- Recorded data
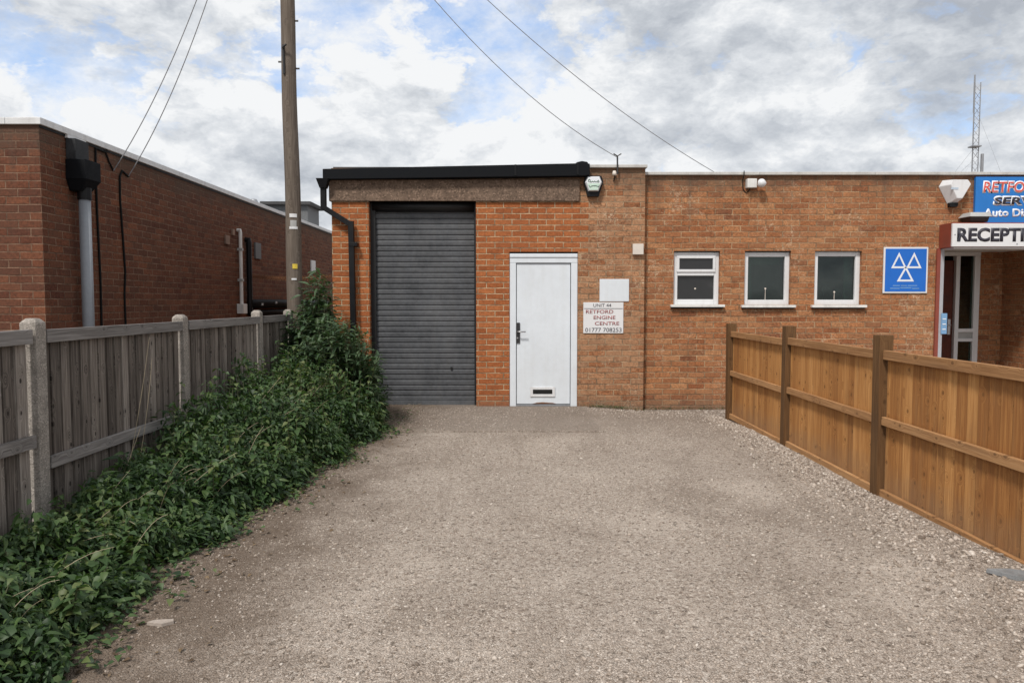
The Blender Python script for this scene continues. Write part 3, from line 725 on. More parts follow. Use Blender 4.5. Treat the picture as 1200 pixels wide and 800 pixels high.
wig = [(688.3, 214.6), (688.6, 212.4), (690, 211.6), (690.8, 213.4), (689.6, 214.8), (692, 214.9), (693.2, 214), (694.4, 214.9), (695.6, 213.8), (697, 214.9), (698.8, 214), (700.3, 212.8), (701, 214.6), (699, 215.2)]
mm.tube([(fx(p, q), YF-.112, fz(q)) for p, q in wig], .0055, 6)
mm.tube([(fx(p, q), YF-.114, fz(q)) for p, q in ((689, 218.8), (690.4, 221), (692, 219.6), (694, 219.2), (697, 219.2), (699, 219.8), (700.2, 220.6), (700.8, 218.6))], .005, 6)
mm.build('script_mark', 'ink_grey', al)

# white wedge alarm box over the porch
YA = YR
ab = thing('wedge_alarm_box', 'white wedge shaped alarm box on brick beside the blue garage board', 'alarm box', (fx(1115, 225, YA), YA, fz(240, YA)))
def ap(l, Y0): return [(fx(p, q, YA), Y0, fz(q, YA)) for p, q in l]
back = [(1110, 240), (1119, 240), (1132, 219), (1127, 211.5), (1104, 211.5), (1099.5, 219)]
fro = [(1115, 234), (1121, 234), (1131, 217.5), (1127.5, 212.5), (1109.5, 212.5), (1107.5, 218)]
MB().frustum(ap(fro, YA-.13), ap(back, YA-.002)).build('cover', 'white_upvc', ab, bevel=.008)
MB().frustum(ap([(1110.2, 243), (1119, 243), (1120, 238.5), (1109.5, 238.5)], YA-.06), ap([(1110, 243), (1119, 243), (1120, 238), (1110, 238)], YA-.003)).build('sounder_base', 'black_plastic', ab, bevel=.003)
MB().box(fx(1114.5, 221, YA-.13), fx(1123, 221, YA-.13), YA-.134, YA-.128, fz(222, YA-.13), fz(219.6, YA-.13)).build('faded_print', 'faded_blue', ab)

# security light
sl_ = thing('security_light', 'white security light with round lamp head just under the grey coping', 'lamp', (rx(880, 216), YR, rz(222)))
MB().box(rx(873.5, 216), rx(884.5, 216), YR-.09, YR-.002, rz(221), rz(210.5)).build('lamp_box', 'sill_white', sl_, bevel=.006)
c0 = Vector((rx(886, 216), YR-.10, rz(216)))
hd = MB()
ax = Vector((1, -.35, -.1)).normalized(); prof_ = ((-.01, .03), (.0, .045), (.02, .056), (.045, .058), (.065, .05), (.08, .034), (.092, .016), (.097, .006))
rings = []
for dd, rr_ in prof_:
    e1_ = ax.cross(Vector((0, 0, 1))).normalized(); e2_ = e1_.cross(ax)
    rings.append([c0+ax*dd+e1_*rr_*math.cos(k*math.pi/8)+e2_*rr_*math.sin(k*math.pi/8) for k in range(16)])
hd.add([q for r__ in rings for q in r__], [[i*16+k, i*16+(k+1) % 16, (i+1)*16+(k+1) % 16, (i+1)*16+k] for i in range(len(rings)-1) for k in range(16)]+[list(range(15, -1, -1)), [(len(rings)-1)*16+k for k in range(16)]])
hd.build('lamp_head', 'white_upvc', sl_, smooth=True)
wire = MB().tube([(rx(870.5, 203), YR-.052, rz(201)), (rx(870.5, 206), YR-.05, rz(206)), (rx(870, 212), YR-.01, rz(211)), (rx(870.5, 222), YR-.008, rz(222)), (rx(874, 226), YR-.008, rz(226)), (rx(877, 225), YR-.008, rz(224.5)), (rx(879, 221), YR-.02, rz(219))], .006, 6)
wire.build('wire', 'cable_black', sl_)

# cable bracket on the coping
br = thing('cable_bracket', 'small steel cable bracket with white insulator fixed over the coping edge', 'bracket', (fx(722, 203), YF-.06, fz(207)))
b0 = Vector((fx(723, 200), YF-.055, fz(205)))
bt = at(723.5, 183, YF-.055)
mb = MB().tube([b0, bt], .011, 8)
mb.tube([bt+Vector((-.05, 0, .03)), bt, bt+Vector((.05, 0, .03))], .009, 6)
mb.build('bracket_arm', 'dark_steel', br)
MB().tube([at(720, 205.5, YF-.05), at(720, 202.6, YF-.05), at(720, 200.4, YF-.05)], .034, 10, r2=.02).build('insulator', 'cream_plastic', br, smooth=True)
MB().tube([at(720, 204, YF-.02), at(720.5, 209, YF-.012), at(719, 213, YF-.01)], .006, 6).build('cable_tail', 'cable_black', br)

# ------------------------------------------------------------------ left building
XLB = -4.5; YL0 = 7.0; YL1 = 24.0; ZL = 3.075
lb = thing('dark_brick_building', 'long low dark red brick building with white roof edge behind grey fence', 'building', (XLB, YL0, 0))
mb = MB().box(XLB-.24, XLB, YL0, YL1, BASE, ZL); mb.box(XLB-8, XLB-.24, YL0, YL0+.24, BASE, ZL); mb.box(XLB-8, XLB-7.76, YL0+.24, YL1, BASE, ZL); mb.box(XLB-7.76, XLB-.24, YL1-.24, YL1, BASE, ZL)
mb.build('brick_wall', 'brick_dark', lb)
MB().box(XLB-7.9, XLB-.05, YL0+.05, YL1-.05, ZL-.08, ZL-.03).build('roof', 'roof_felt', lb)
cp = MB(); yc = YL0-.03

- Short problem
Write out exactly the lines between the start of the data and the line with "YA-.13)).build('faded_print', 'faded_blue', ab)", including both, but none of the pictures.

- Final result
The Blender Python script for this scene continues. Write part 3, from line 725 on. More parts follow. Use Blender 4.5. Treat the picture as 1200 pixels wide and 800 pixels high.
wig = [(688.3, 214.6), (688.6, 212.4), (690, 211.6), (690.8, 213.4), (689.6, 214.8), (692, 214.9), (693.2, 214), (694.4, 214.9), (695.6, 213.8), (697, 214.9), (698.8, 214), (700.3, 212.8), (701, 214.6), (699, 215.2)]
mm.tube([(fx(p, q), YF-.112, fz(q)) for p, q in wig], .0055, 6)
mm.tube([(fx(p, q), YF-.114, fz(q)) for p, q in ((689, 218.8), (690.4, 221), (692, 219.6), (694, 219.2), (697, 219.2), (699, 219.8), (700.2, 220.6), (700.8, 218.6))], .005, 6)
mm.build('script_mark', 'ink_grey', al)

# white wedge alarm box over the porch
YA = YR
ab = thing('wedge_alarm_box', 'white wedge shaped alarm box on brick beside the blue garage board', 'alarm box', (fx(1115, 225, YA), YA, fz(240, YA)))
def ap(l, Y0): return [(fx(p, q, YA), Y0, fz(q, YA)) for p, q in l]
back = [(1110, 240), (1119, 240), (1132, 219), (1127, 211.5), (1104, 211.5), (1099.5, 219)]
fro = [(1115, 234), (1121, 234), (1131, 217.5), (1127.5, 212.5), (1109.5, 212.5), (1107.5, 218)]
MB().frustum(ap(fro, YA-.13), ap(back, YA-.002)).build('cover', 'white_upvc', ab, bevel=.008)
MB().frustum(ap([(1110.2, 243), (1119, 243), (1120, 238.5), (1109.5, 238.5)], YA-.06), ap([(1110, 243), (1119, 243), (1120, 238), (1110, 238)], YA-.003)).build('sounder_base', 'black_plastic', ab, bevel=.003)
MB().box(fx(1114.5, 221, YA-.13), fx(1123, 221, YA-.13), YA-.134, YA-.128, fz(222, YA-.13), fz(219.6, YA-.13)).build('faded_print', 'faded_blue', ab)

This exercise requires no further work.